**THE PROBLEM**
Retype all of the entries word for word.

(Collected data)

>>>

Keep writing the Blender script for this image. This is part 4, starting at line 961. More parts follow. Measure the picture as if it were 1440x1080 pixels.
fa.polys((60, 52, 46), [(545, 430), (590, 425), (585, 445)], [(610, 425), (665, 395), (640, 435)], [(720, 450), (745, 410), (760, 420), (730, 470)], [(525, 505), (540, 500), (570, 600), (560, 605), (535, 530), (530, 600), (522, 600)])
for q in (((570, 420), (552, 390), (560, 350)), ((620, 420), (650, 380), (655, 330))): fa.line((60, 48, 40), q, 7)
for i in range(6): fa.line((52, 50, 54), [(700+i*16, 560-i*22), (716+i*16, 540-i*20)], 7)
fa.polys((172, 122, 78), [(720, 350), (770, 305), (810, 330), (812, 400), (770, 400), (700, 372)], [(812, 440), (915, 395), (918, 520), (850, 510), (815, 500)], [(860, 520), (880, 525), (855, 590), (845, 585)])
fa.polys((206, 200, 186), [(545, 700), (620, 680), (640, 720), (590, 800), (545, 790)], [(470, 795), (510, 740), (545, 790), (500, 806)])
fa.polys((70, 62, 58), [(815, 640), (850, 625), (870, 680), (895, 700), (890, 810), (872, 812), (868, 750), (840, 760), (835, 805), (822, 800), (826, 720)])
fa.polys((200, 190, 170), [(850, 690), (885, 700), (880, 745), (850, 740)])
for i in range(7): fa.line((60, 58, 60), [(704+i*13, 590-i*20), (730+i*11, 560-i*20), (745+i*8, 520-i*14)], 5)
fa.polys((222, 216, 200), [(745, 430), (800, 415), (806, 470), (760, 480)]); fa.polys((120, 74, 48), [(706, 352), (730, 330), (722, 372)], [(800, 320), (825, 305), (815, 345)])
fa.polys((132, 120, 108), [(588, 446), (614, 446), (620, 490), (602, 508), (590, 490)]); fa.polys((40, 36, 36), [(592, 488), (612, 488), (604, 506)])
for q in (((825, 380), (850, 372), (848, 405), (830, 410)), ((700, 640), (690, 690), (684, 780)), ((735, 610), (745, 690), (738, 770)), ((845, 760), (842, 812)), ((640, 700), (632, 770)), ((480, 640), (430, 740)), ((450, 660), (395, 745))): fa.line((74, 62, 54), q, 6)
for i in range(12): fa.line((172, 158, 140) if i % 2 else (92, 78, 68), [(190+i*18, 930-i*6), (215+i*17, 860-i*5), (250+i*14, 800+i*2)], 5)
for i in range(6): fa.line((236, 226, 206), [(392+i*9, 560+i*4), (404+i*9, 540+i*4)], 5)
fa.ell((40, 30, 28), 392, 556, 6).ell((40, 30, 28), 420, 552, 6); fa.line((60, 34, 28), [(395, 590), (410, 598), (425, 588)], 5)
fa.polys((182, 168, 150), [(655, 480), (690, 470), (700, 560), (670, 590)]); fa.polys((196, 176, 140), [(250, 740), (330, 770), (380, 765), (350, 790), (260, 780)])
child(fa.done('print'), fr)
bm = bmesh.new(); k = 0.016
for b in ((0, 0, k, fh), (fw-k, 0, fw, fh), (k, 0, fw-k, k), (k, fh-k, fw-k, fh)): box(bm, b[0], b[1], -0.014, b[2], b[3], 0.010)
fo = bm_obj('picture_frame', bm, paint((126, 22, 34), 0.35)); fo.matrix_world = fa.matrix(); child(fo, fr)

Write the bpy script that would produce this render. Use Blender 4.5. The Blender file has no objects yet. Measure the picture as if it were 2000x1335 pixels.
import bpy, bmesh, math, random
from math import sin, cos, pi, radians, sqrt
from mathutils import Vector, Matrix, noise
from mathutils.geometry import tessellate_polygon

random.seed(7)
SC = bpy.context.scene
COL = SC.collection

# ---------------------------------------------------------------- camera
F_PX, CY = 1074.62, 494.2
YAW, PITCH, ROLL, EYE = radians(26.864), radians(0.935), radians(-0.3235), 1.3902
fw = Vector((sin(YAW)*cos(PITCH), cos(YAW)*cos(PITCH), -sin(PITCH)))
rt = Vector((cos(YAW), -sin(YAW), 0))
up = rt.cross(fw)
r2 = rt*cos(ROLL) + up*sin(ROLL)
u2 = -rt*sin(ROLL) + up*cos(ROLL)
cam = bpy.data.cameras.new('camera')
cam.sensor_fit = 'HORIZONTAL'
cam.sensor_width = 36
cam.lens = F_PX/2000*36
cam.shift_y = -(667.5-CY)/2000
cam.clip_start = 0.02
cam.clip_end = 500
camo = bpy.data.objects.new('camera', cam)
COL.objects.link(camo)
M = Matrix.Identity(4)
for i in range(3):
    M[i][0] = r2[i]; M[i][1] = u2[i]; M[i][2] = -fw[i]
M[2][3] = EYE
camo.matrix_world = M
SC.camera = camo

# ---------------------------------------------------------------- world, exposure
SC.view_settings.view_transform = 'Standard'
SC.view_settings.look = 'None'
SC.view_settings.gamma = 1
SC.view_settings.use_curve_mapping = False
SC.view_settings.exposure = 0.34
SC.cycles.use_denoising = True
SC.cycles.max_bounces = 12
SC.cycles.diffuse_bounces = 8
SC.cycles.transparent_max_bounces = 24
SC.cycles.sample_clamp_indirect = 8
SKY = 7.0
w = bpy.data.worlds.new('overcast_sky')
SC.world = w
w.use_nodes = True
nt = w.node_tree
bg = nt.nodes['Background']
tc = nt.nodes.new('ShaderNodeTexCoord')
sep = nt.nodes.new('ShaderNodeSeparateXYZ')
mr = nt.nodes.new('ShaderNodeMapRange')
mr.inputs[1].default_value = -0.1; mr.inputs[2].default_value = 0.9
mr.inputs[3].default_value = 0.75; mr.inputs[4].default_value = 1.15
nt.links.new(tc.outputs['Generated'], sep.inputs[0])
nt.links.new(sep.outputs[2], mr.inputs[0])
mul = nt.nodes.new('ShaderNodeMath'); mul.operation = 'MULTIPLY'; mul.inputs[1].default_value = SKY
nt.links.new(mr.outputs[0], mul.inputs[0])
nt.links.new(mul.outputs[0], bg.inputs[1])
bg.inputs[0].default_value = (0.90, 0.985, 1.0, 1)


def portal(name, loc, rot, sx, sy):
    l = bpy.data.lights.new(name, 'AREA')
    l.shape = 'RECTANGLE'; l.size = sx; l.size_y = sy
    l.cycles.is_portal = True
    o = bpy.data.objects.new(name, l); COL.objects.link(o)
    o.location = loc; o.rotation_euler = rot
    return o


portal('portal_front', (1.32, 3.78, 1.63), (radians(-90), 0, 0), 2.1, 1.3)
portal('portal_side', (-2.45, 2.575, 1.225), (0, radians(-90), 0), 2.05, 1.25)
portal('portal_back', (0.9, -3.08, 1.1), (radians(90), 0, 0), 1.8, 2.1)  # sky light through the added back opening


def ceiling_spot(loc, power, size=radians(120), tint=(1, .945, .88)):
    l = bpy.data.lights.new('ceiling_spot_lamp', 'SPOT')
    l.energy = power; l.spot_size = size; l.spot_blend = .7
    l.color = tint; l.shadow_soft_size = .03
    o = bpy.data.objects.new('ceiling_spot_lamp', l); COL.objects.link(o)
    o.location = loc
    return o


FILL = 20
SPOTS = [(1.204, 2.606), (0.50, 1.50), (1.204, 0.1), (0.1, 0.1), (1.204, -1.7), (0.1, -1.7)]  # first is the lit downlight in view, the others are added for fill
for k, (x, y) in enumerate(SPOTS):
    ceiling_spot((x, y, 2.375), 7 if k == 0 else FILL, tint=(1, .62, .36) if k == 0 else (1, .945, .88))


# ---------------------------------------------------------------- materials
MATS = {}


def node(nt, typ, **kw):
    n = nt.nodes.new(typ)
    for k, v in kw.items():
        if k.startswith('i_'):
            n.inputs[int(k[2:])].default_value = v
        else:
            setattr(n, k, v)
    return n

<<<

**ANSWER FOR THIS EXERCISE**
Keep writing the Blender script for this image. This is part 4, starting at line 961. More parts follow. Measure the picture as if it were 1440x1080 pixels.
fa.polys((60, 52, 46), [(545, 430), (590, 425), (585, 445)], [(610, 425), (665, 395), (640, 435)], [(720, 450), (745, 410), (760, 420), (730, 470)], [(525, 505), (540, 500), (570, 600), (560, 605), (535, 530), (530, 600), (522, 600)])
for q in (((570, 420), (552, 390), (560, 350)), ((620, 420), (650, 380), (655, 330))): fa.line((60, 48, 40), q, 7)
for i in range(6): fa.line((52, 50, 54), [(700+i*16, 560-i*22), (716+i*16, 540-i*20)], 7)
fa.polys((172, 122, 78), [(720, 350), (770, 305), (810, 330), (812, 400), (770, 400), (700, 372)], [(812, 440), (915, 395), (918, 520), (850, 510), (815, 500)], [(860, 520), (880, 525), (855, 590), (845, 585)])
fa.polys((206, 200, 186), [(545, 700), (620, 680), (640, 720), (590, 800), (545, 790)], [(470, 795), (510, 740), (545, 790), (500, 806)])
fa.polys((70, 62, 58), [(815, 640), (850, 625), (870, 680), (895, 700), (890, 810), (872, 812), (868, 750), (840, 760), (835, 805), (822, 800), (826, 720)])
fa.polys((200, 190, 170), [(850, 690), (885, 700), (880, 745), (850, 740)])
for i in range(7): fa.line((60, 58, 60), [(704+i*13, 590-i*20), (730+i*11, 560-i*20), (745+i*8, 520-i*14)], 5)
fa.polys((222, 216, 200), [(745, 430), (800, 415), (806, 470), (760, 480)]); fa.polys((120, 74, 48), [(706, 352), (730, 330), (722, 372)], [(800, 320), (825, 305), (815, 345)])
fa.polys((132, 120, 108), [(588, 446), (614, 446), (620, 490), (602, 508), (590, 490)]); fa.polys((40, 36, 36), [(592, 488), (612, 488), (604, 506)])
for q in (((825, 380), (850, 372), (848, 405), (830, 410)), ((700, 640), (690, 690), (684, 780)), ((735, 610), (745, 690), (738, 770)), ((845, 760), (842, 812)), ((640, 700), (632, 770)), ((480, 640), (430, 740)), ((450, 660), (395, 745))): fa.line((74, 62, 54), q, 6)
for i in range(12): fa.line((172, 158, 140) if i % 2 else (92, 78, 68), [(190+i*18, 930-i*6), (215+i*17, 860-i*5), (250+i*14, 800+i*2)], 5)
for i in range(6): fa.line((236, 226, 206), [(392+i*9, 560+i*4), (404+i*9, 540+i*4)], 5)
fa.ell((40, 30, 28), 392, 556, 6).ell((40, 30, 28), 420, 552, 6); fa.line((60, 34, 28), [(395, 590), (410, 598), (425, 588)], 5)
fa.polys((182, 168, 150), [(655, 480), (690, 470), (700, 560), (670, 590)]); fa.polys((196, 176, 140), [(250, 740), (330, 770), (380, 765), (350, 790), (260, 780)])
child(fa.done('print'), fr)
bm = bmesh.new(); k = 0.016
for b in ((0, 0, k, fh), (fw-k, 0, fw, fh), (k, 0, fw-k, k), (k, fh-k, fw-k, fh)): box(bm, b[0], b[1], -0.014, b[2], b[3], 0.010)
fo = bm_obj('picture_frame', bm, paint((126, 22, 34), 0.35)); fo.matrix_world = fa.matrix(); child(fo, fr)

Write the bpy script that would produce this render. Use Blender 4.5. The Blender file has no objects yet. Measure the picture as if it were 2000x1335 pixels.
import bpy, bmesh, math, random
from math import sin, cos, pi, radians, sqrt
from mathutils import Vector, Matrix, noise
from mathutils.geometry import tessellate_polygon

random.seed(7)
SC = bpy.context.scene
COL = SC.collection

# ---------------------------------------------------------------- camera
F_PX, CY = 1074.62, 494.2
YAW, PITCH, ROLL, EYE = radians(26.864), radians(0.935), radians(-0.3235), 1.3902
fw = Vector((sin(YAW)*cos(PITCH), cos(YAW)*cos(PITCH), -sin(PITCH)))
rt = Vector((cos(YAW), -sin(YAW), 0))
up = rt.cross(fw)
r2 = rt*cos(ROLL) + up*sin(ROLL)
u2 = -rt*sin(ROLL) + up*cos(ROLL)
cam = bpy.data.cameras.new('camera')
cam.sensor_fit = 'HORIZONTAL'
cam.sensor_width = 36
cam.lens = F_PX/2000*36
cam.shift_y = -(667.5-CY)/2000
cam.clip_start = 0.02
cam.clip_end = 500
camo = bpy.data.objects.new('camera', cam)
COL.objects.link(camo)
M = Matrix.Identity(4)
for i in range(3):
    M[i][0] = r2[i]; M[i][1] = u2[i]; M[i][2] = -fw[i]
M[2][3] = EYE
camo.matrix_world = M
SC.camera = camo

# ---------------------------------------------------------------- world, exposure
SC.view_settings.view_transform = 'Standard'
SC.view_settings.look = 'None'
SC.view_settings.gamma = 1
SC.view_settings.use_curve_mapping = False
SC.view_settings.exposure = 0.34
SC.cycles.use_denoising = True
SC.cycles.max_bounces = 12
SC.cycles.diffuse_bounces = 8
SC.cycles.transparent_max_bounces = 24
SC.cycles.sample_clamp_indirect = 8
SKY = 7.0
w = bpy.data.worlds.new('overcast_sky')
SC.world = w
w.use_nodes = True
nt = w.node_tree
bg = nt.nodes['Background']
tc = nt.nodes.new('ShaderNodeTexCoord')
sep = nt.nodes.new('ShaderNodeSeparateXYZ')
mr = nt.nodes.new('ShaderNodeMapRange')
mr.inputs[1].default_value = -0.1; mr.inputs[2].default_value = 0.9
mr.inputs[3].default_value = 0.75; mr.inputs[4].default_value = 1.15
nt.links.new(tc.outputs['Generated'], sep.inputs[0])
nt.links.new(sep.outputs[2], mr.inputs[0])
mul = nt.nodes.new('ShaderNodeMath'); mul.operation = 'MULTIPLY'; mul.inputs[1].default_value = SKY
nt.links.new(mr.outputs[0], mul.inputs[0])
nt.links.new(mul.outputs[0], bg.inputs[1])
bg.inputs[0].default_value = (0.90, 0.985, 1.0, 1)


def portal(name, loc, rot, sx, sy):
    l = bpy.data.lights.new(name, 'AREA')
    l.shape = 'RECTANGLE'; l.size = sx; l.size_y = sy
    l.cycles.is_portal = True
    o = bpy.data.objects.new(name, l); COL.objects.link(o)
    o.location = loc; o.rotation_euler = rot
    return o


portal('portal_front', (1.32, 3.78, 1.63), (radians(-90), 0, 0), 2.1, 1.3)
portal('portal_side', (-2.45, 2.575, 1.225), (0, radians(-90), 0), 2.05, 1.25)
portal('portal_back', (0.9, -3.08, 1.1), (radians(90), 0, 0), 1.8, 2.1)  # sky light through the added back opening


def ceiling_spot(loc, power, size=radians(120), tint=(1, .945, .88)):
    l = bpy.data.lights.new('ceiling_spot_lamp', 'SPOT')
    l.energy = power; l.spot_size = size; l.spot_blend = .7
    l.color = tint; l.shadow_soft_size = .03
    o = bpy.data.objects.new('ceiling_spot_lamp', l); COL.objects.link(o)
    o.location = loc
    return o


FILL = 20
SPOTS = [(1.204, 2.606), (0.50, 1.50), (1.204, 0.1), (0.1, 0.1), (1.204, -1.7), (0.1, -1.7)]  # first is the lit downlight in view, the others are added for fill
for k, (x, y) in enumerate(SPOTS):
    ceiling_spot((x, y, 2.375), 7 if k == 0 else FILL, tint=(1, .62, .36) if k == 0 else (1, .945, .88))


# ---------------------------------------------------------------- materials
MATS = {}


def node(nt, typ, **kw):
    n = nt.nodes.new(typ)
    for k, v in kw.items():
        if k.startswith('i_'):
            n.inputs[int(k[2:])].default_value = v
        else:
            setattr(n, k, v)
    return n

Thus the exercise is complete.